--- Start ---
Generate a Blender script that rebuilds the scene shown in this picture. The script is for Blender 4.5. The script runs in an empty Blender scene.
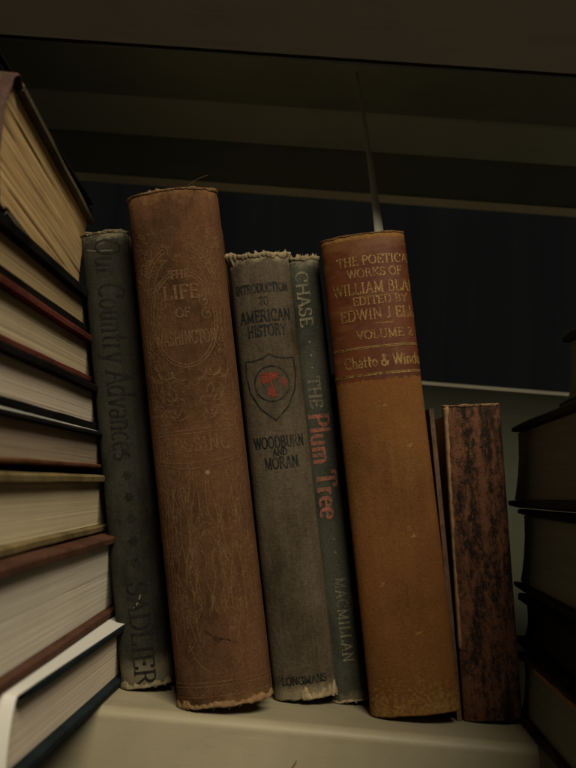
import bpy, bmesh, math, random
from mathutils import Vector, Matrix, noise
random.seed(7)
R = math.radians
scene = bpy.context.scene

# ------------------------------------------------------------------ camera, world, lamp, exposure
cam_data = bpy.data.cameras.new('camera')
cam = bpy.data.objects.new('camera', cam_data)
scene.collection.objects.link(cam)
CM = Matrix(((0.9964337484526298, -0.07962008375739803, 0.027936127274667155),
             (0.01869638638155034, -0.11451536658699585, -0.9932455265198619),
             (0.08228140786905179, 0.9902256677535232, -0.11261836813404759)))
cam.matrix_world = CM.to_4x4()
cam_data.sensor_fit = 'HORIZONTAL'
cam_data.sensor_width = 36.0
cam_data.lens = 36.0 * 850 / 576
cam_data.clip_start = 0.01
cam_data.clip_end = 50
cam_data.dof.use_dof = True
cam_data.dof.focus_distance = 0.37
cam_data.dof.aperture_fstop = 16.0
scene.camera = cam

world = bpy.data.worlds.new('World')
scene.world = world
world.use_nodes = True
bg = world.node_tree.nodes['Background']
bg.inputs[0].default_value = (1.0, 0.88, 0.66, 1)
bg.inputs[1].default_value = 0.022

def area(name, loc, target, sx, sy, power, col):
    l = bpy.data.lights.new(name, 'AREA')
    l.shape = 'RECTANGLE'; l.size = sx; l.size_y = sy; l.energy = power; l.color = col
    o = bpy.data.objects.new(name, l); scene.collection.objects.link(o)
    o.location = loc
    o.rotation_euler = (Vector(target) - Vector(loc)).to_track_quat('-Z', 'Y').to_euler()
    return o
area('ceiling_lamp', (0.36, -0.76, 1.02), (0.0, 0.33, 0.0), 0.8, 0.35, 25.5, (1.0, 0.86, 0.63))

scene.view_settings.view_transform = 'Standard'
scene.view_settings.look = 'None'
scene.view_settings.exposure = 0.0
scene.view_settings.gamma = 1.0

# ------------------------------------------------------------------ helpers
def link(name, verts, faces, mat, parent=None, smooth=True, bevel=0.0):
    me = bpy.data.meshes.new(name)
    me.from_pydata([tuple(v) for v in verts], [], faces)
    me.validate()
    bm = bmesh.new(); bm.from_mesh(me)
    bmesh.ops.recalc_face_normals(bm, faces=bm.faces)
    if bevel:
        bmesh.ops.bevel(bm, geom=[e for e in bm.edges], offset=bevel, segments=2, affect='EDGES', profile=0.5)
    bm.to_mesh(me); bm.free()
    for p in me.polygons: p.use_smooth = smooth
    o = bpy.data.objects.new(name, me)
    scene.collection.objects.link(o)
    me.materials.append(mat)
    if parent: o.parent = parent
    return o

def open_link(name, verts, faces, mat, parent=None):          # lettering: keep the winding as given
    me = bpy.data.meshes.new(name)
    me.from_pydata([tuple(v) for v in verts], [], faces)
    o = bpy.data.objects.new(name, me); scene.collection.objects.link(o)
    me.materials.append(mat)
    if parent: o.parent = parent
    return o

def thing(name, label, cat, loc=(0, 0, 0), rot=(0, 0, 0), group=None):
    o = bpy.data.objects.new(name, None); scene.collection.objects.link(o)
    o.empty_display_size = 0.01
    o.location = loc; o.rotation_euler = rot
    o['label'] = label; o['category'] = cat
    if group: o['group'] = group
    return o

# ------------------------------------------------------------------ materials
ALB = 1.0        # how dark the cloth of the book being built is
class NT:
    def __init__(s, name):
        s.m = bpy.data.materials.new(name); s.m.use_nodes = True
        s.t = s.m.node_tree; s.b = s.t.nodes['Principled BSDF']
        s.co = s.n('ShaderNodeTexCoord').outputs['Object']
    def n(s, k, **kw):
        x = s.t.nodes.new(k)
        for a, v in kw.items(): setattr(x, a, v)
        return x
    def l(s, a, b): s.t.links.new(a, b)
    def mapv(s, sc=(1, 1, 1), loc=(0, 0, 0), rot=(0, 0, 0)):
        x = s.n('ShaderNodeMapping'); x.inputs['Scale'].default_value = sc
        x.inputs['Location'].default_value = loc; x.inputs['Rotation'].default_value = rot
        s.l(s.co, x.inputs['Vector']); return x.outputs[0]
    def noise(s, scale, detail=4, rough=0.6, vec=None, dist=0.0):
        x = s.n('ShaderNodeTexNoise'); x.inputs['Scale'].default_value = scale
        x.inputs['Detail'].default_value = detail; x.inputs['Roughness'].default_value = rough
        x.inputs['Distortion'].default_value = dist
        s.l(vec if vec else s.co, x.inputs['Vector']); return x.outputs['Fac']
    def ramp(s, f, stops):
        x = s.n('ShaderNodeValToRGB'); e = x.color_ramp.elements
        while len(e) < len(stops): e.new(0.5)
        for k, (p, c) in zip(e, stops):
            k.position = p
            k.color = (c, c, c, 1) if isinstance(c, (int, float)) else (*c, 1)
        s.l(f, x.inputs[0]); return x.outputs[0]
    def mix(s, f, a, b, mode='MIX'):
        x = s.n('ShaderNodeMix', data_type='RGBA', blend_type=mode)
        for sock, v in ((x.inputs[0], f), (x.inputs[6], a), (x.inputs[7], b)):
            if isinstance(v, (int, float)): sock.default_value = v
            elif isinstance(v, tuple): sock.default_value = (*v, 1)
            else: s.l(v, sock)
        return x.outputs[2]
    def math(s, op, a, b=None, clamp=False):
        x = s.n('ShaderNodeMath', operation=op); x.use_clamp = clamp
        for sock, v in zip(x.inputs, (a, b)):
            if v is None: continue
            if isinstance(v, (int, float)): sock.default_value = v
            else: s.l(v, sock)
        return x.outputs[0]
    def sep(s, i):
        x = s.n('ShaderNodeSeparateXYZ'); s.l(s.co, x.inputs[0]); return x.outputs[i]
    def bump(s, h, strength, dist):
        x = s.n('ShaderNodeBump'); x.inputs['Strength'].default_value = strength
        x.inputs['Distance'].default_value = dist; s.l(h, x.inputs['Height'])
        s.l(x.outputs[0], s.b.inputs['Normal'])
    def out(s, col, rough=0.8, spec=0.25):
        if ALB != 1.0: col = tuple(x * ALB for x in col) if isinstance(col, tuple) else s.mix(1.0, col, (ALB, ALB, ALB), 'MULTIPLY')
        if isinstance(col, tuple): s.b.inputs['Base Color'].default_value = (*col, 1)
        else: s.l(col, s.b.inputs['Base Color'])
        if isinstance(rough, (int, float)): s.b.inputs['Roughness'].default_value = rough
        else: s.l(rough, s.b.inputs['Roughness'])
        s.b.inputs['Specular IOR Level'].default_value = spec
        return s.m

def cloth(name, dark, light, worn=None, weave=1400, rough=0.75, spec=0.25, H=None, wear=0.5, streak=1.0, seed=0.0, bottom_worn=None, mottle=0.52):
    """old book cloth: blotches, rubbed streaks, thread grain, scuffs, rubbed head and tail"""
    k = NT(name)
    big = k.noise(28, 5, 0.65, k.mapv(loc=(seed, seed * 2, 0)))
    st = k.noise(1.0, 5, 0.65, k.mapv((420, 420, 22), (seed, 0, seed)))
    f = k.math('ADD', k.math('MULTIPLY', big, 0.6), k.math('MULTIPLY', st, 0.4 * streak))
    col = k.mix(k.ramp(f, [(0.34, 0.0), (0.66, 1.0)]), dark, light)
    th1 = k.noise(1.0, 2, 0.5, k.mapv((weave * 2, weave * 2, weave * 0.6)))
    th2 = k.noise(1.0, 2, 0.5, k.mapv((weave * 0.6, weave * 0.6, weave * 2)))
    grain = k.math('ADD', th1, th2)
    col = k.mix(0.42, col, k.mix(1.0, col, k.ramp(k.math('MULTIPLY', grain, 0.5), [(0.36, 0.45), (0.64, 1.5)]), 'MULTIPLY'))
    col = k.mix(1.0, col, k.ramp(k.noise(1.0, 6, 0.72, k.mapv((26, 26, 17), (seed * 1.7, 3, seed))), [(0.36, mottle), (0.52, 1.0), (0.66, 1.12)]), 'MULTIPLY')
    if worn:
        scf = k.noise(1.0, 6, 0.7, k.mapv((95, 95, 60), (seed * 3, 1, 2)), dist=0.4)
        m = k.ramp(scf, [(0.66, 0.0), (0.72, wear)])
        if H:
            z = k.math('DIVIDE', k.sep(2), H)
            e = k.math('MULTIPLY', k.math('ABSOLUTE', k.math('SUBTRACT', z, 0.5)), 2.0)
            e = k.ramp(k.math('ADD', e, k.math('MULTIPLY', k.math('SUBTRACT', k.noise(130, 6, 0.75), 0.5), 0.22)), [(0.955, 0.0), (1.0, 0.85)])
            m = k.math('MAXIMUM', m, e)
        col = k.mix(m, col, worn)
        if bottom_worn and H:
            zb = k.math('ADD', k.sep(2), k.math('MULTIPLY', k.math('SUBTRACT', k.noise(150, 6, 0.75), 0.5), 0.012))
            col = k.mix(k.ramp(k.math('DIVIDE', zb, H), [(bottom_worn - 0.02, 1.0), (bottom_worn + 0.01, 0.0)]), col, worn)
    h = k.math('ADD', k.math('MULTIPLY', grain, 0.5), k.math('MULTIPLY', k.noise(60, 6, 0.7), 0.8))
    k.bump(h, 0.55, 0.0006)
    return k.out(col, k.math('ADD', rough - 0.02, k.math('MULTIPLY', big, 0.2)), spec * 0.22)

def pages(name, col, dark, axis, scale=900, contrast=1.0, seed=0.0, stain=0.3):
    """edges of many leaves: axis is the thickness axis (0 x for a standing book, 2 z for a lying one)"""
    k = NT(name)
    def v(s, t, l=0.0): return tuple(s if i == axis else t for i in range(3)), (seed, seed, seed + l)
    a = k.noise(1.0, 3, 0.7, k.mapv(*v(scale * 1.6, 14)))
    b = k.noise(1.0, 4, 0.7, k.mapv(*v(scale * 0.22, 7, 3)), dist=0.3)
    f = k.math('ADD', k.math('MULTIPLY', a, 0.5), k.math('MULTIPLY', b, 0.5))
    c = k.mix(k.ramp(f, [(0.5 - 0.26 / contrast, 0.0), (0.5 + 0.20 / contrast, 1.0)]), dark, col)
    s = k.ramp(k.noise(26, 6, 0.7, k.mapv(loc=(seed, seed, 1))), [(0.45, 0.0), (0.75, stain)])
    c = k.mix(s, c, tuple(x * y for x, y in zip(col, (0.66, 0.56, 0.42))))
    k.bump(f, 0.14, 0.0004)
    return k.out(c, 0.85, 0.15)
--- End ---
-- WHAT YOU SHOULD DO --
Repeat, with no pictures, each line from the beginning of the data through the line containing "scene.view_settings.gamma = 1.0", inclusive.

-- ANSWER FOR THIS EXERCISE --
Generate a Blender script that rebuilds the scene shown in this picture. The script is for Blender 4.5. The script runs in an empty Blender scene.
import bpy, bmesh, math, random
from mathutils import Vector, Matrix, noise
random.seed(7)
R = math.radians
scene = bpy.context.scene

# ------------------------------------------------------------------ camera, world, lamp, exposure
cam_data = bpy.data.cameras.new('camera')
cam = bpy.data.objects.new('camera', cam_data)
scene.collection.objects.link(cam)
CM = Matrix(((0.9964337484526298, -0.07962008375739803, 0.027936127274667155),
             (0.01869638638155034, -0.11451536658699585, -0.9932455265198619),
             (0.08228140786905179, 0.9902256677535232, -0.11261836813404759)))
cam.matrix_world = CM.to_4x4()
cam_data.sensor_fit = 'HORIZONTAL'
cam_data.sensor_width = 36.0
cam_data.lens = 36.0 * 850 / 576
cam_data.clip_start = 0.01
cam_data.clip_end = 50
cam_data.dof.use_dof = True
cam_data.dof.focus_distance = 0.37
cam_data.dof.aperture_fstop = 16.0
scene.camera = cam

world = bpy.data.worlds.new('World')
scene.world = world
world.use_nodes = True
bg = world.node_tree.nodes['Background']
bg.inputs[0].default_value = (1.0, 0.88, 0.66, 1)
bg.inputs[1].default_value = 0.022

def area(name, loc, target, sx, sy, power, col):
    l = bpy.data.lights.new(name, 'AREA')
    l.shape = 'RECTANGLE'; l.size = sx; l.size_y = sy; l.energy = power; l.color = col
    o = bpy.data.objects.new(name, l); scene.collection.objects.link(o)
    o.location = loc
    o.rotation_euler = (Vector(target) - Vector(loc)).to_track_quat('-Z', 'Y').to_euler()
    return o
area('ceiling_lamp', (0.36, -0.76, 1.02), (0.0, 0.33, 0.0), 0.8, 0.35, 25.5, (1.0, 0.86, 0.63))

scene.view_settings.view_transform = 'Standard'
scene.view_settings.look = 'None'
scene.view_settings.exposure = 0.0
scene.view_settings.gamma = 1.0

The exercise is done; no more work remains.